At most clubs, the scorer of three key Wembley goals including a wonderful strike to win the FA Cup would go down as an immediate club legend. However, Jesse Lingard has had to fight longer and harder than you might expect just to be accepted as a preferred starter for the majority of Manchester United fans.
In many ways, Lingard is the archetypal success story by which United fans judge their club. They want to see local lads brought through the system and given the chance to thrive in the first team, and the attacker has done exactly that having risen from a seven-year-old wannabe to a senior England star over an 18-year spell with the Red Devils.
But having taken a considerable time to string together a consistent run of stand-out performances following his first-team break-out in 2015-16, Lingard had become something of a figure of fun in some quarters until his recent upturn in form which has seen him net eight goals in 10 games as a number 10 in Jose Mourinho’s side.

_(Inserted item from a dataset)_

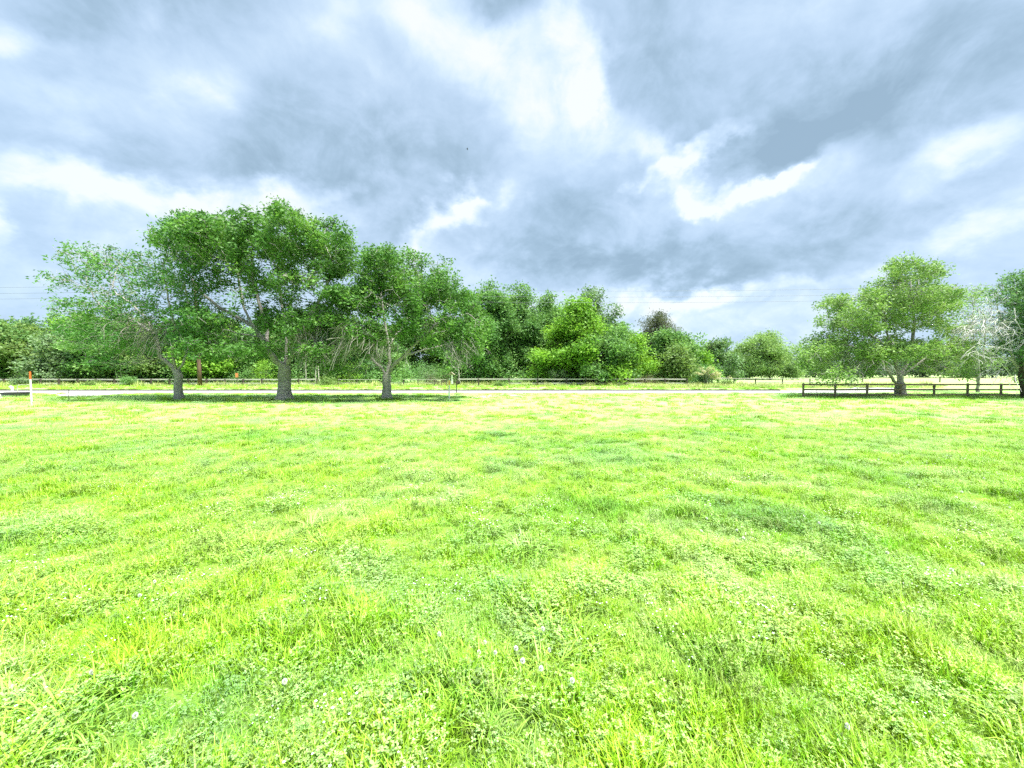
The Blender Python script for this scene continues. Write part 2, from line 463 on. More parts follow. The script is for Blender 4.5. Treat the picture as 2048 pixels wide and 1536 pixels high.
def strip(name, left, right, z, mat, label):
    V = [(x, y, z+float(gz(x, y)) if y < 35.85 else z+.1) for x, y in left]+[(x, y, z+float(gz(x, y)) if y < 35.85 else z+.1) for x, y in right]
    n = len(left); Fc = [(i, i+1, n+i+1, n+i) for i in range(n-1)]
    o = mesh_from(name, V, Fc, M[mat]); return tag(o, label, None, None, 'structure')
Y0, Y1 = 32.0, 35.75
nearp = [(-150, Y0)]+[(x, Y0) for x in np.linspace(-90, 27, 40)]
farp = [(-150, Y1)]+[(x, Y1) for x in np.linspace(-90, 25, 40)]
for k in range(1, 9):
    a = k/8*math.pi/2.6
    nearp.append((27+14*math.sin(a), Y0+14*(1-math.cos(a)))); farp.append((25+12*math.sin(a), Y1+8*(1-math.cos(a))))
nv = []
o = strip('road', [(x, y) for x, y in nearp], [(x, y) for x, y in farp], .012, 'road', 'pale sun bleached concrete road crossing behind the lawn trees')
# low dark bank that draws the dark line along the road's far edge
mb = MB(); xs = list(np.linspace(-150, 25, 160)); r_ = random.Random(3)
vs = []; 
for x in xs:
    jz = r_.uniform(-.012, .02); jy = r_.uniform(-.04, .04)
    vs += [(x, 35.78+jy, 0), (x, 35.82+jy, .115+jz), (x, 36.05, .118+jz), (x, 36.05, 0)]
fs = []
for i in range(len(xs)-1):
    for k in range(3): fs.append((i*4+k, i*4+k+1, i*4+k+5, i*4+k+4))
mb.add(vs, fs); o = mb.build('verge_bank', M['edge_dark']); tag(o, 'low dark edge where the far verge meets the road', None, None, 'structure')

def patch(name, pts, mat, label, z=.02, kind='structure'):
    cx = sum(p[0] for p in pts)/len(pts); cy = sum(p[1] for p in pts)/len(pts)
    ring = []
    n = len(pts)
    for i in range(n):
        a, b = pts[i], pts[(i+1) % n]
        for k in range(5):
            t = k/5; x = a[0]+(b[0]-a[0])*t; y = a[1]+(b[1]-a[1])*t
            s = 1+random.uniform(-.03, .03) if k else 1
            ring.append((cx+(x-cx)*s, cy+(y-cy)*s))
    V = [(cx, cy, z+float(gz(cx, cy)))]+[(x, y, z+float(gz(x, y))) for x, y in ring]
    Fc = [(0, i+1, (i+1) % len(ring)+1) for i in range(len(ring))]
    o = mesh_from(name, V, Fc, M[mat]); return tag(o, label, None, None, kind)
def gp(px, py): y = YG(py); return (PX(px, y), y)
patch('driveway', [gp(90, 786.2), gp(285, 786.2), gp(240, 788.6), gp(196, 791.6), gp(175, 793.2), gp(120, 792.6), gp(112, 790.5), gp(104, 788)], 'concrete', 'pale concrete driveway apron flaring from the road at left', .02)
patch('driveway', [gp(-60, 785), gp(7, 785), gp(3, 795.5), gp(-40, 796)], 'concrete', 'pale concrete strip at the far left edge beside the low round tub', .024)
patch('gravel_path', [gp(935, 795.5), gp(960, 792.5), gp(1010, 789), gp(1002, 792), gp(975, 795), gp(950, 796.5)], 'gravel', 'thin spill of pale gravel in the grass beside the mailbox', .03)
patch('gravel_path', [gp(1018, 790.6), gp(1046, 791.4), gp(1044, 793), gp(1020, 792)], 'gravel', 'small bare gravel patch in the lawn near the road', .03)

# ------------------------------------------------------------------ hero trees (the three lawn trees, the tree at the rail fence, the ivy tree)
def P3(px, py, Y): return (PX(px, Y), Y, PZ(py, Y))
YT = YG(799.5)
def pth(Y, *pts):
    return [P3(p[0], p[1], Y+(p[2] if len(p) > 2 else 0)) for p in pts]
def depth_copies(bl, sp=3.0, f=.8, seed=1):
    r = random.Random(seed); out = []
    for b in bl:
        de = b[5] if len(b) > 5 else 1.0
        out.append((b[0], b[1], b[2], b[3], r.uniform(-sp, -sp*.3), de*f)); out.append((b[0]+r.uniform(-8, 8), b[1], b[2], b[3], r.uniform(sp*.3, sp), de*f))
    return out

# left tree
bA = [(180, 520, 52, 34, 0, .45), (118, 560, 34, 26, 0, .35), (140, 615, 40, 20, 0, .32), (235, 525, 50, 30, 0, .4), (300, 540, 52, 38, 0, .45), (215, 575, 60, 22, 0, .35),
      (250, 620, 70, 30, 0, .8), (345, 580, 45, 40, 0, .6), (380, 560, 35, 50, 0, .8), (355, 480, 48, 36, 0, 1.0), (400, 455, 40, 26, 0, 1), (200, 660, 60, 26, 0, .9), (260, 690, 60, 22, 0, .9), (390, 640, 60, 34, 0, 1.0), (400, 690, 60, 26, 0, .9),
      (165, 650, 46, 20, 0, .6), (320, 650, 60, 30, 0, .6), (225, 725, 46, 14, 0, .4), (290, 725, 46, 12, 0, .3), (170, 690, 50, 20, 0, .5), (400, 715, 50, 12, 0, .4)]
bA = depth_copies(bA, 2.6, .85, 1)
pA = [pth(YT, (356, 752, 0), (352, 744)), pth(YT, (352, 744), (338, 728), (322, 715), (318, 692), (310, 668), (298, 640), (272, 612), (240, 590)),
      pth(YT, (353, 746), (366, 728), (378, 700, .4), (384, 660, .8), (380, 610, 1), (372, 560, 1)), pth(YT, (352, 746), (345, 700, -.6), (352, 650, -1), (340, 600, -1.2)),
      pth(YT, (310, 668), (270, 640, 1), (215, 620, 1.5)), pth(YT, (384, 660, .8), (410, 630, 1), (420, 610, 1))]
tA, posA, radA = make_tree('lawn_tree', 'wide sparse crowned lawn tree with forked grey trunk, leftmost of the three', 'tree', 'lawn trees along the road',
    (PX(357, YT), YT, 0), pA, arr_blobs(bA, YT), 11, 'hero', 'bark', clear=.6, natt=6500, kill=.36, root=.215, r0=.010, gap=-.4, nleaf=19, lsize=.165, spread=.17)
fan(tA, [P3(290, 640, YT-.8), P3(312, 668, YT-.8), P3(270, 650, YT-1), P3(325, 660, YT-1)], 70, 1.9, (-.5, -.3, -.6), 'twig_dead', 'dead_twigs', 5, .022, .6, .9, 'pale bare twigs hanging below the crown')

# middle tree
bB = [(365, 500, 50, 40), (400, 465, 52, 36), (440, 470, 55, 40), (500, 460, 50, 36), (460, 520, 60, 36), (430, 565, 36, 22, 0, .5), (590, 445, 44, 32, 0, .9), (575, 430, 30, 20), (560, 500, 56, 40),
      (630, 490, 50, 36), (680, 470, 36, 34), (690, 520, 34, 40), (655, 535, 50, 22), (520, 560, 34, 34, 0, .9), (585, 560, 50, 30, 0, 1.0), (480, 590, 40, 16, 0, .4), (580, 600, 36, 18, 0, .4), (560, 640, 46, 28, 0, .9), (600, 660, 50, 34),
      (630, 700, 50, 30), (560, 700, 46, 20, 0, .9), (460, 640, 40, 20, 0, .6), (420, 670, 50, 30, 0, .8), (480, 700, 60, 26, 0, .8), (650, 640, 46, 26, 0, .9), (650, 740, 40, 14, 0, .5), (430, 705, 60, 16, 0, .4), (620, 560, 40, 20, 0, .5)]
bB = depth_copies(bB, 3.0, 1.0, 2)
pB = [pth(YT, (568, 760), (569, 735)), pth(YT, (566, 736), (552, 722, -.2), (538, 700, -.4), (524, 675, -.5), (508, 650, -.5), (492, 622, -.3), (486, 590), (480, 550), (470, 510)),
      pth(YT, (508, 650, -.5), (470, 632), (440, 615), (410, 590), (390, 560)), pth(YT, (570, 735), (574, 700, .5), (572, 650, .8), (566, 600, 1), (560, 550, 1)),
      pth(YT, (572, 734), (592, 705, -.3), (606, 670), (625, 630), (650, 585), (670, 540)), pth(YT, (538, 700, -.4), (535, 655, .6), (520, 600, 1), (510, 560, 1.2), (508, 500, 1)),
      pth(YT, (592, 705, -.3), (620, 690, -1.2), (640, 680, -1.5)), pth(YT, (524, 675, -.5), (490, 670, -1.5), (450, 660, -2))]
tB, posB, radB = make_tree('lawn_tree', 'tallest lawn tree with thick flared grey trunk, middle of the three', 'tree', 'lawn trees along the road',
    (PX(568, YT), YT, 0), pB, arr_blobs(bB, YT), 12, 'heroB', 'bark', clear=.65, natt=9000, kill=.36, root=.36, r0=.010, nleaf=25, lsize=.18, spread=.19, flare=.75)
fan(tB, [P3(600, 660, YT-2), P3(625, 680, YT-2.2), P3(640, 660, YT-2)], 60, 1.8, (-.1, -.3, -.9), 'twig_dead', 'dead_twigs', 6, .021, .45, .8, 'pale bare twigs hanging below the crown')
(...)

And his spell of prominence could not have come at a better time when you consider that Mourinho was left scrambling for an alternative to the failing Henrikh Mkhitaryan in the main creative attacking slot in a United squad costing £648 million. With the Armenian having struggled after a bright opening month and Paul Pogba needing to partner Nemanja Matic in the midfield hub due to Ander Herrera’s poor form in 2017-18, Lingard suddenly became the manager’s go-to guy as United began to fall adrift of Manchester City at the top of the Premier League.
“I think he is comfortable in the positions he plays,” said Mourinho after Lingard got the all-important 84th-minute opener in Friday’s FA Cup win over Derby County.
“I think he is improving with the progressive style of the team. The team is playing progressively in a different way which makes him feel like a fish in the water and he is in this moment where everything goes right for him.”
Mourinho’s reward for his faith in Lingard has been remarkable, with Lingard not only adding goals but also demonstrating some of the incisive running that United have lacked from the number 10 position for long stretches of the past few seasons. While Pogba has made the most obvious difference to United when on form, Lingard has been their key man more often than not of late. Having previously been seen by many as little more than the Frenchman’s dancing side-kick on social media, Lingard has outshone his more esteemed former academy team-mate over the winter months.